The court had ordered the release of Sowore, having met the bail conditions, but the DSS is yet to release him several days after.
Sowore has been held by the security agency since August for being behind the brain that organised a protest against the present government.
Reacting to the attack on the protesters calling for Sowore’s release by DSS on Tuesday, Soyinka, in a statement said the action of the government’s security agency was criminal.
According to him, it had increased the untenable defiance by the state.
His words: “Why the desperation? The answer is straightforward: the government never imagined that the bail conditions for Sowore would ever be met. Even Sowore’s supporters despaired. The bail test was clearly set to fail! It took a while for the projection to be reversed, and it left the DSS floundering. That agency then resorted to childish, cynical lies. It claimed that the ordered release was no longer in their hands, but in Sowore’s end of the transfer. The lie being exploded, what next? Bullets of course!
“Such a development is not only callous and inhuman, it is criminal.

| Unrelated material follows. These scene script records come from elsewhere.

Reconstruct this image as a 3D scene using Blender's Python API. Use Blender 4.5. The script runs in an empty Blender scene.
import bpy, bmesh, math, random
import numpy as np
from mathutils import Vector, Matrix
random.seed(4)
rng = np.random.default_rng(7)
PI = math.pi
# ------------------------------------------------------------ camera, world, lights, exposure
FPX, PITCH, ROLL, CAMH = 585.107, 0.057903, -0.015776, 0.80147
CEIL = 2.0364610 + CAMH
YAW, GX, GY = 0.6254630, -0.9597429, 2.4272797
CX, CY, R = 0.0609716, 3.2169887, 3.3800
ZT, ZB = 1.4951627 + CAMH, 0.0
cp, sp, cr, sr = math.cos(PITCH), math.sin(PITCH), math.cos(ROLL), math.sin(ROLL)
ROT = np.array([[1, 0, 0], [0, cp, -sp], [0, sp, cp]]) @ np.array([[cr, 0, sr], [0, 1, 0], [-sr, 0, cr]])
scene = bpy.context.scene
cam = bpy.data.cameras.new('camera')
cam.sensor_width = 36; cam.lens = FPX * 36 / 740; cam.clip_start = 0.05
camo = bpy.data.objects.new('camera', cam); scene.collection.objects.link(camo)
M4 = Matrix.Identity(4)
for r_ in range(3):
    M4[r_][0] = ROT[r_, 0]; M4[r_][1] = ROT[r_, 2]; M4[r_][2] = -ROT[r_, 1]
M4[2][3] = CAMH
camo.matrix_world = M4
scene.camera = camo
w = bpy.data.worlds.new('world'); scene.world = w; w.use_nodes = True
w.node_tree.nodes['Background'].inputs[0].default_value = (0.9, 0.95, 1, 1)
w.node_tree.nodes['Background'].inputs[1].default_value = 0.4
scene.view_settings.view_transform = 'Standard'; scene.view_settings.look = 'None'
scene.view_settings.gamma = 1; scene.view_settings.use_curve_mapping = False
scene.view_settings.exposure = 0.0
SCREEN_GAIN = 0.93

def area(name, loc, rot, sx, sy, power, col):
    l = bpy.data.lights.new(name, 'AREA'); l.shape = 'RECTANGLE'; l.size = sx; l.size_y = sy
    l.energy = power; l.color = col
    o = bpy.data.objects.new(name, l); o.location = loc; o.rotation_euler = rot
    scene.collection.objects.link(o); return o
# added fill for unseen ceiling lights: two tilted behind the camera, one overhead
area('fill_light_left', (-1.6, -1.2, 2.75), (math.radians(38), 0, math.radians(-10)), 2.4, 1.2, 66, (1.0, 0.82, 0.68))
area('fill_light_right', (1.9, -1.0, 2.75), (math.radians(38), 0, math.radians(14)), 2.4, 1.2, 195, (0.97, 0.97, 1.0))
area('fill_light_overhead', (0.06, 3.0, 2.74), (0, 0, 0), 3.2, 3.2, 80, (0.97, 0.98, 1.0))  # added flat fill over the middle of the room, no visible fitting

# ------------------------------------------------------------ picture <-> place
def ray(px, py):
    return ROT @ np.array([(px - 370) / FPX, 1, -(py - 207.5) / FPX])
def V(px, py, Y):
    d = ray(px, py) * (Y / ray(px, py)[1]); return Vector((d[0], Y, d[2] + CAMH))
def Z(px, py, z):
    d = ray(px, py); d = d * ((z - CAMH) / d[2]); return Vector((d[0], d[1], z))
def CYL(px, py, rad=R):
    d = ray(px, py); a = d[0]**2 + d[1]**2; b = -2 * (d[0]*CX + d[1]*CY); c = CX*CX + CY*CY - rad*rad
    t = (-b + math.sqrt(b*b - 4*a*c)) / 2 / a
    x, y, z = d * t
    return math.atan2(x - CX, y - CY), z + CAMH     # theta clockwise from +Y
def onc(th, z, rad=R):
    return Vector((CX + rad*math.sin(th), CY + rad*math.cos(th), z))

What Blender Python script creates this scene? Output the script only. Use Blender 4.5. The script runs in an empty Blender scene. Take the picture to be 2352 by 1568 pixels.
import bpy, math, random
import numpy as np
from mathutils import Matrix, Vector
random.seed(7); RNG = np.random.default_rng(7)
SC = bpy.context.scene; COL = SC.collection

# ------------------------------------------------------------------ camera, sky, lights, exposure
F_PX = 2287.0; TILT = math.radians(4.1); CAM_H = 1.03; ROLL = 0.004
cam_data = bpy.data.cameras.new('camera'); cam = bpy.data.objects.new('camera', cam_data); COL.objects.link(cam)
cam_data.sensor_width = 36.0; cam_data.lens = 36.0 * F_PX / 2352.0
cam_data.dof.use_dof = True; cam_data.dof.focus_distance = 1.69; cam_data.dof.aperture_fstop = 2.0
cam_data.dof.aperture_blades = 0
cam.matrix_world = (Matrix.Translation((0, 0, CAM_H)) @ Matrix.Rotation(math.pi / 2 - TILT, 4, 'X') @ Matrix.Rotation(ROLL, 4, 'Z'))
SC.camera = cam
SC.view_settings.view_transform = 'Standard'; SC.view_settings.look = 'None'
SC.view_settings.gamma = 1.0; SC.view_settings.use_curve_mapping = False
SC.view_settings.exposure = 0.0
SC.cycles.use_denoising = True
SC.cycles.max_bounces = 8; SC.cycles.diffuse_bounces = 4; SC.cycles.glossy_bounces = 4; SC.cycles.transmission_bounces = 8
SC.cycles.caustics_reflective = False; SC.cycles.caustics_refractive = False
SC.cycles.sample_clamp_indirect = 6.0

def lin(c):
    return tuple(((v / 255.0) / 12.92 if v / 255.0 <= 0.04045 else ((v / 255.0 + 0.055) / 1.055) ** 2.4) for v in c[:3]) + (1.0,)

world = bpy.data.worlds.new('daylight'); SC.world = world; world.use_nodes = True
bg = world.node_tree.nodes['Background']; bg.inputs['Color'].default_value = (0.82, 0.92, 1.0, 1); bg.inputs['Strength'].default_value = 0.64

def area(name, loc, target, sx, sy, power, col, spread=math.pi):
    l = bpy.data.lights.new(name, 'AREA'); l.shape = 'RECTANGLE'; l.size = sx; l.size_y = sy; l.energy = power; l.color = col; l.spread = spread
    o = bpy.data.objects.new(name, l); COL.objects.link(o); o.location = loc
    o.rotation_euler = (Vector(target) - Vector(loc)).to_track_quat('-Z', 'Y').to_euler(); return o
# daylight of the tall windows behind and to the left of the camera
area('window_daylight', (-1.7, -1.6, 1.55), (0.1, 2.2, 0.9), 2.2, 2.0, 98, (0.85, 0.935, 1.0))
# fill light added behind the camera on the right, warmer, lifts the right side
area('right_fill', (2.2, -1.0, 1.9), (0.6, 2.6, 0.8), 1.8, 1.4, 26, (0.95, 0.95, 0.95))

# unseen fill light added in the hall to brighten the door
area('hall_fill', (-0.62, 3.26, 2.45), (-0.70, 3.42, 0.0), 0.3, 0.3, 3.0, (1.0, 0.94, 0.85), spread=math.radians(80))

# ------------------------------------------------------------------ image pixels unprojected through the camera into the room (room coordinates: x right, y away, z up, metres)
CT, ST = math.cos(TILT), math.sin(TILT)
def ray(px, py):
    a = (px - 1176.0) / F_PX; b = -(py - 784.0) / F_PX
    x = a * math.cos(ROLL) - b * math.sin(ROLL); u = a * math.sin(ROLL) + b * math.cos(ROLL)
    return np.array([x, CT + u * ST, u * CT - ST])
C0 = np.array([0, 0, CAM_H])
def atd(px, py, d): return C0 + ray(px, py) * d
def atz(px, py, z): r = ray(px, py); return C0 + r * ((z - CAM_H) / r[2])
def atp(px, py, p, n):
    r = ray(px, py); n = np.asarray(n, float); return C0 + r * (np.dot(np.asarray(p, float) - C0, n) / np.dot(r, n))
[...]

It escalates an already untenable defiance by the state. As I remarked from the onset, this is an act of government insecurity and paranoia that merely defeats its real purpose. And now – bullets? This is no longer comical. Perhaps it is necessary to remind this government of precedents in other lands where, even years after the event, those who trampled on established human rights that generate homicidal impunity are called to account for abuse of power and crimes against humanity.”
He added: “Enough of this charade, nothing more than a display of crude, naked power. Release Omoyele Sowore and save us further embarrassment in the regard of the world. An apology to the nation by the DSS and the judiciary would also not be out of place. It would go some distance in redeeming the image of an increasingly fascistic agency and reduce the swelling tide of public disillusionment.”